Finalmente llegaban exhaustos a las costas de Marruecos, Túnez, Argelia y Libia. Desde ahí podían oler a Europa. La saboreaban pensando que estaban a punto de llegar. Entonces las mafias que controlan las naves en las barcazas de la muerte –esas frágiles embarcaciones que son erguidas en el mar Mediterráneo– les captaban.

Para pasar a Europa les pedían lo que no tenían. Entonces robaban hasta que consiguieran los cuatro mil dólares que les pedían las mafias.

Muchos no lograban conseguir tanto dinero. En todo caso las mafias les dejaban entrar a las barcazas, que no eran sino ataúdes flotantes.

Los inmigrantes habían vendido su alma al diablo. Las mafias les seguirían por todo el mundo hasta dar con ellos y acabar con sus vidas. Les daba igual que cruzaran el Mediterráneo. Darían con ellos antes o después. En cualquier caso, serían perseguidos de por vida. Los captores siempre les tendrían localizados.

Los pocos que lograban sobrevivir a todo aquel infierno morían en las aguas del Mediterráneo.
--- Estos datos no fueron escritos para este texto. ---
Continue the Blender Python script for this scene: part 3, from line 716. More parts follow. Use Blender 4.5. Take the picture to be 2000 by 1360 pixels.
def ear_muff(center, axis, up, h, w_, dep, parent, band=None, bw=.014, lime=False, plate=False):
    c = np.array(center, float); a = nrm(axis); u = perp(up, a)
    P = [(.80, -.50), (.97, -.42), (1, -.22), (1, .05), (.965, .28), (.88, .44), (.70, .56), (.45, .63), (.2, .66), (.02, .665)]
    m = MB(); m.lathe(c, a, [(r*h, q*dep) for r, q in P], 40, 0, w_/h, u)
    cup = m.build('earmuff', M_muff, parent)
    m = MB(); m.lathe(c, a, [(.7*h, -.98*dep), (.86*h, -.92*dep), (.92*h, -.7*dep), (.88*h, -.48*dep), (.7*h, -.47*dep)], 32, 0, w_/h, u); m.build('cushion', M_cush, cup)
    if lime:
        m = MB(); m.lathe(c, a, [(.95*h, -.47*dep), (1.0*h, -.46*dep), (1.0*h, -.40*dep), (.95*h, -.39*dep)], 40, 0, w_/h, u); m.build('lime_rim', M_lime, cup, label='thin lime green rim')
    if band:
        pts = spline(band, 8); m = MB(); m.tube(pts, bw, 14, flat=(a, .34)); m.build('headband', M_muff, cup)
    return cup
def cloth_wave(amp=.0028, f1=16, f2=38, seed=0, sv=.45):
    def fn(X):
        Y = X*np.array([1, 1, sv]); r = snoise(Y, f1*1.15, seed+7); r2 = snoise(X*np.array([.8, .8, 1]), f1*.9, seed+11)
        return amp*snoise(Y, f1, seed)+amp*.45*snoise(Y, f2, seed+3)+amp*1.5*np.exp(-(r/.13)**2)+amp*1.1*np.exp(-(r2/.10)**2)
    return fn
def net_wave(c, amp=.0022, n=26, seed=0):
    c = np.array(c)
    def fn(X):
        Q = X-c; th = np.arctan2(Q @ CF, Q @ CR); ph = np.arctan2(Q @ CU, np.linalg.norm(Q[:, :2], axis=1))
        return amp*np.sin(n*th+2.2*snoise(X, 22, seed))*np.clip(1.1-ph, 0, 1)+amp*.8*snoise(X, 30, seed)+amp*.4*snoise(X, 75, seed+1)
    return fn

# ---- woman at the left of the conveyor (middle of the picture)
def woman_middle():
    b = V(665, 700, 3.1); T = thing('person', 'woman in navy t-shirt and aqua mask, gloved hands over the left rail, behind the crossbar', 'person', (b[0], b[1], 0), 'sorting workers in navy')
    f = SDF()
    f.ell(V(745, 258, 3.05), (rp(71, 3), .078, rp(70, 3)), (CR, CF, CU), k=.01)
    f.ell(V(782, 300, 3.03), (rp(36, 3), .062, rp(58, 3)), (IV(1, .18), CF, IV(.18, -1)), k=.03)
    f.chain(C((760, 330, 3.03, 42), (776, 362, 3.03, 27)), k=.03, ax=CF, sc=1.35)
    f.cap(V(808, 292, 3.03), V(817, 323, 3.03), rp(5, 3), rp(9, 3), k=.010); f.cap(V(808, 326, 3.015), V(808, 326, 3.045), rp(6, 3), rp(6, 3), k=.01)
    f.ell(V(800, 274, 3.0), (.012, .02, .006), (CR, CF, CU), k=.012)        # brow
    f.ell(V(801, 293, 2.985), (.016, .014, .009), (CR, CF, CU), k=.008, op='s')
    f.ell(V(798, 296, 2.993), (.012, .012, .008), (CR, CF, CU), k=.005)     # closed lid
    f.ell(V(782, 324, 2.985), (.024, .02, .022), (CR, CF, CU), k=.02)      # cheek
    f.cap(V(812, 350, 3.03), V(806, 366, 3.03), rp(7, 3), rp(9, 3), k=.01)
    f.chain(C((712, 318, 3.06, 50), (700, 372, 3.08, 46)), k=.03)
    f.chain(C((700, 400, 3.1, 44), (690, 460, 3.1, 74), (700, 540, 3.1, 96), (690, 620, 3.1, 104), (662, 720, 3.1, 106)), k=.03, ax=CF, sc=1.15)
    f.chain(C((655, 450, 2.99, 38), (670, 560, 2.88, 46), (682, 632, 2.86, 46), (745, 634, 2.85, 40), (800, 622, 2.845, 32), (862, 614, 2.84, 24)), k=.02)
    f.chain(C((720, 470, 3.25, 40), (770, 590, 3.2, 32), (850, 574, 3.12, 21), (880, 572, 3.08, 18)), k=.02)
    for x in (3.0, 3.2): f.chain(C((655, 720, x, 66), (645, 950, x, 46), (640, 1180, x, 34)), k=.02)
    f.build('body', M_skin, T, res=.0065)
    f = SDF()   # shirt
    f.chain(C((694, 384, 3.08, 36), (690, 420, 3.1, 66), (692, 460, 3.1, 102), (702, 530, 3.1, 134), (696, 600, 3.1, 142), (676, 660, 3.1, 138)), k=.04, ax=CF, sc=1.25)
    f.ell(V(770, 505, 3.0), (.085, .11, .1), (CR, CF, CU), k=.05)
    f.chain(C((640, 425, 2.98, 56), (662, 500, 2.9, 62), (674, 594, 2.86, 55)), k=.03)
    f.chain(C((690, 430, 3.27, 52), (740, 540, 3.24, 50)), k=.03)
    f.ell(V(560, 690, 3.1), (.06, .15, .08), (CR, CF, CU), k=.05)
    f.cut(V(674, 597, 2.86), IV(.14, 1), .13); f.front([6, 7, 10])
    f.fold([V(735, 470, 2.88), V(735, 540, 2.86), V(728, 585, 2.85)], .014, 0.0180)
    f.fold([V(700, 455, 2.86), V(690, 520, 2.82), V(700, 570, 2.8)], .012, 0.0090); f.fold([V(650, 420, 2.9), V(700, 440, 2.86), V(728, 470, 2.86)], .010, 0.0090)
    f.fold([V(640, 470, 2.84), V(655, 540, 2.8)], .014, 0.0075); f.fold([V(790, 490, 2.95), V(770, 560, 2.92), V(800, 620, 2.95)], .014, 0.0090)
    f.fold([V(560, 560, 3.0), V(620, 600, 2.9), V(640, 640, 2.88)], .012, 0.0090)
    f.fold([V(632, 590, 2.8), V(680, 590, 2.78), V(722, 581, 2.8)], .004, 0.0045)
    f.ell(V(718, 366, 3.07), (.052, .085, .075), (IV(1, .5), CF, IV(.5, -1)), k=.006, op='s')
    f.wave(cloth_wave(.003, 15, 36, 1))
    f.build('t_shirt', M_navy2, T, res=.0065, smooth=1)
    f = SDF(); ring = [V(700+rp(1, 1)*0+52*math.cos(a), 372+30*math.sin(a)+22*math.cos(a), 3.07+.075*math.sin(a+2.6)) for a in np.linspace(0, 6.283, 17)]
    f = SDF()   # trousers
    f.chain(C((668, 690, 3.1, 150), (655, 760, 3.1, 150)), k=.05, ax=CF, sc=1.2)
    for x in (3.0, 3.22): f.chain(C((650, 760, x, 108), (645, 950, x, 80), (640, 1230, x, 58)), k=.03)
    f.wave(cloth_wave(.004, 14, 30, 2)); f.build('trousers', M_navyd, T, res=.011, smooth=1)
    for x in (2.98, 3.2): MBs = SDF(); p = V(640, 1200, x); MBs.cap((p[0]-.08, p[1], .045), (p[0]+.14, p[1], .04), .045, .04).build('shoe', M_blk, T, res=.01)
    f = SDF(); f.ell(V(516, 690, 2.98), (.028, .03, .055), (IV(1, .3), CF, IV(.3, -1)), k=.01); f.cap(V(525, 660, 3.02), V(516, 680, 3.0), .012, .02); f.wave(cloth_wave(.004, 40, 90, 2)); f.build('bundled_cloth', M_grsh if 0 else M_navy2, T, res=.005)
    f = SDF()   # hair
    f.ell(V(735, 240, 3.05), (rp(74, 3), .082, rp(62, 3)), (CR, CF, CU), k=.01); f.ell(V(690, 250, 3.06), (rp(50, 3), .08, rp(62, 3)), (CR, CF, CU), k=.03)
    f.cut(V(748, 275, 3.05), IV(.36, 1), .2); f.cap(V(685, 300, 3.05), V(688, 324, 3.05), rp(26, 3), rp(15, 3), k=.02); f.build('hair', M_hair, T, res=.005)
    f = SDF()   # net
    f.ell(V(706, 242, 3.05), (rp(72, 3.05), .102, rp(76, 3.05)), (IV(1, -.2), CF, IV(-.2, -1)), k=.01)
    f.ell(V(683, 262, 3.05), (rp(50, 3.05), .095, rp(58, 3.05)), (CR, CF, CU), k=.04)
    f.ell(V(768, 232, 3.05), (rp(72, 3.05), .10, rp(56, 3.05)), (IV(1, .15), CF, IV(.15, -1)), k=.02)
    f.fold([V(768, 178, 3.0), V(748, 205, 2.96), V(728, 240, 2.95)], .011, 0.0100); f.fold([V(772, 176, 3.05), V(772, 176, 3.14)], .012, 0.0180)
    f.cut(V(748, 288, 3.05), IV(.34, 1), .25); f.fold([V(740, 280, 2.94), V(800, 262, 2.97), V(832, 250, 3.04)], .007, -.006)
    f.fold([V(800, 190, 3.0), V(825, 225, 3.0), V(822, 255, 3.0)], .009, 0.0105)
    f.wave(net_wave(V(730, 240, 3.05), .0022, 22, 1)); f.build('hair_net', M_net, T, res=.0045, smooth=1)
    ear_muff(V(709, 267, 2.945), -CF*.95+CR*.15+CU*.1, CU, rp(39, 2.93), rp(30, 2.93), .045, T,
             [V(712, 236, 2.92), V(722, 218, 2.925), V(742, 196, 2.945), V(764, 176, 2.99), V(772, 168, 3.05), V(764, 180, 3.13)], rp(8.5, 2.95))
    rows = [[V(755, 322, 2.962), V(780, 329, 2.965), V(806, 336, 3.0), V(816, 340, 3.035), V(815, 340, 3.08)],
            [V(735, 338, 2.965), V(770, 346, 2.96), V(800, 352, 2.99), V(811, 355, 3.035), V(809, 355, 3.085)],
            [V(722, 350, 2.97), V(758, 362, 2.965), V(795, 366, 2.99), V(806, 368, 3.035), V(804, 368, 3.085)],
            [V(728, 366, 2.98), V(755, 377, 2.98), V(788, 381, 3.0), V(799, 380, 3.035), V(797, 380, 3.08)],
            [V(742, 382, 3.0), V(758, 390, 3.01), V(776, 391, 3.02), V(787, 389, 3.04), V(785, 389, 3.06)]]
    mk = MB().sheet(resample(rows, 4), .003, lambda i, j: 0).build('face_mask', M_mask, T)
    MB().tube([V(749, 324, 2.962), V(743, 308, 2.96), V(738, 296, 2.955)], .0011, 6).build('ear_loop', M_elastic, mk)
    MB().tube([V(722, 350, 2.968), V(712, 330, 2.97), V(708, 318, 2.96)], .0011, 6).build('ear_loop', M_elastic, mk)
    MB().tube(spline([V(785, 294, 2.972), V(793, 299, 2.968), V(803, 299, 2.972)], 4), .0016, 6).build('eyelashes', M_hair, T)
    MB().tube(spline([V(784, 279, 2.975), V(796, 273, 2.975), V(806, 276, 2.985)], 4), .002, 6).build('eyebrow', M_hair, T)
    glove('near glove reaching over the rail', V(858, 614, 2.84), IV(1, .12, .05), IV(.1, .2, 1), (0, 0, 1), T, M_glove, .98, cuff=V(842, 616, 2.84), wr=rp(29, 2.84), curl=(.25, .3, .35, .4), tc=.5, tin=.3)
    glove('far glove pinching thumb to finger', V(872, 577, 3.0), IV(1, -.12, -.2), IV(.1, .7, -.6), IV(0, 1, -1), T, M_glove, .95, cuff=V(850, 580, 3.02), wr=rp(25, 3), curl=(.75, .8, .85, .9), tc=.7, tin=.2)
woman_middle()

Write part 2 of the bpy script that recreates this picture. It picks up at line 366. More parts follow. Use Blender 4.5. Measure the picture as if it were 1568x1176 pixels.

Por ese embudo sólo pasaban los más fuertes. Entonces Europa les cortaba el paso. Los Gobiernos de la Europa ribereña les devolvían a las costas de Libia.
Algunos se escondían en barcos como polizones y conseguían arribar al Viejo Continente. Y entonces el dorado, ese sueño que era el dorado, se desvanecía porque las políticas de esos países hacían que se les deportara.

Por ese embudo entraban ya muy pocos. Era una carrera hacia el abismo.

Esta tragedia no solamente ocurre con los inmigrantes del norte de África. También por los sirios que huyen de la guerra, muchos ciudadanos turcos o inmigrantes de naciones del este de Europa. También desde el África negra y los países del Magreb. Y es Europa, la vieja Europa, la Europa del progreso la que los rechaza.

El barco Aquarius y otros más han llegado cargados de inmigrantes. España y otros países les han acogido en un gesto de humanidad. Sin embargo, en lo que va del año, en España, por ejemplo, han ingresado más de 25 mil inmigrantes. Son muchos más los que han entrado a las diferentes naciones europeas.

Una cosa es la ayuda humanitaria y la misericordia del ser humano. Sin embargo, la llegada masiva de inmigrantes está quebrando a muchos países europeos.

Lamentablemente no hay espacio para todos. Por supuesto que deben entrar. Lo contrario sería un acto deplorable. Pero hay que hacerlo con sentido común. Es imprescindible nuevas leyes, medidas regulatorias que sean beneficiosas para los inmigrantes y para los que les reciben. Es la única manera. Hacerlo de cualquier otra forma sería muy complicado.

Ése es uno de los retos del siglo XXI. Si no lo hacemos en el sentido hacia la regulación y, por lo tanto, a la resolución del problema, estamos abocados a avalanchas de inmigrantes con consecuencias que pueden ser indeseables para todos. Los gobiernos que logren esa estabilidad serán los exitosos. Los que fracasen sufrirán efectos muy perniciosos, empezando por auténticas revoluciones. Al tiempo.